Step 3, produce your own energy, if you have your own energy generation, you don’t need to pay grid prices, and profit is much better.
Disclaimer, I am not an expert in this at all, but this is how I imagine it could make sense.
First of all grid scale batteries are 10x cheaper then you think they are at $300/kWh. Then they are competing with peaking gas power plants. those are inefficent, but can start up and shut down quickly. However the cost of those is at about $151–198/MWh. per kWh.. So you need 2000 charge cycles to break even. Batteries also last a lot longer then that up to 10,000 cycles under optimal conditions.
2000 cycles isn’t the full lifespan, it’s the lifespan to 80% capacity. At least that’s how I’ve seen it rated.
Also I think the battery backup is more on the grid scale.

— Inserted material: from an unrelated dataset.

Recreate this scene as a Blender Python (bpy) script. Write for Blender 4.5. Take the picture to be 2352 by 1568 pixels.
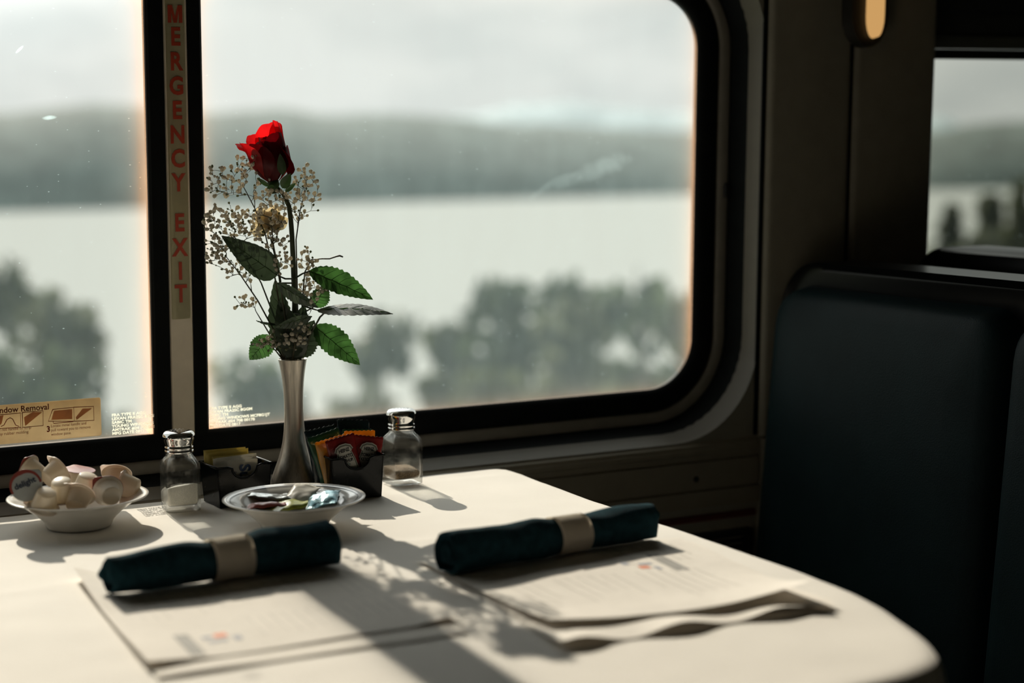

California for instance has a couple dozen gwh of grid battery storage
This article doesn’t really say, but gas power plants are frequently used for peak demand because you can easily throttle them to meet fluctuating demand (and generated power that is not used is wasted). So, even though we’re comparing energy production (gas) with energy storage (batteries) it does make some sense because the batteries can probably replace the need for peaking plants eventually. If we can smooth out the demand cycle with storage for power generated during off-peak hours it would make the power grid much easier to manage.
They also can take power out of the system quickly, which is extremely usefull for balancing a grid.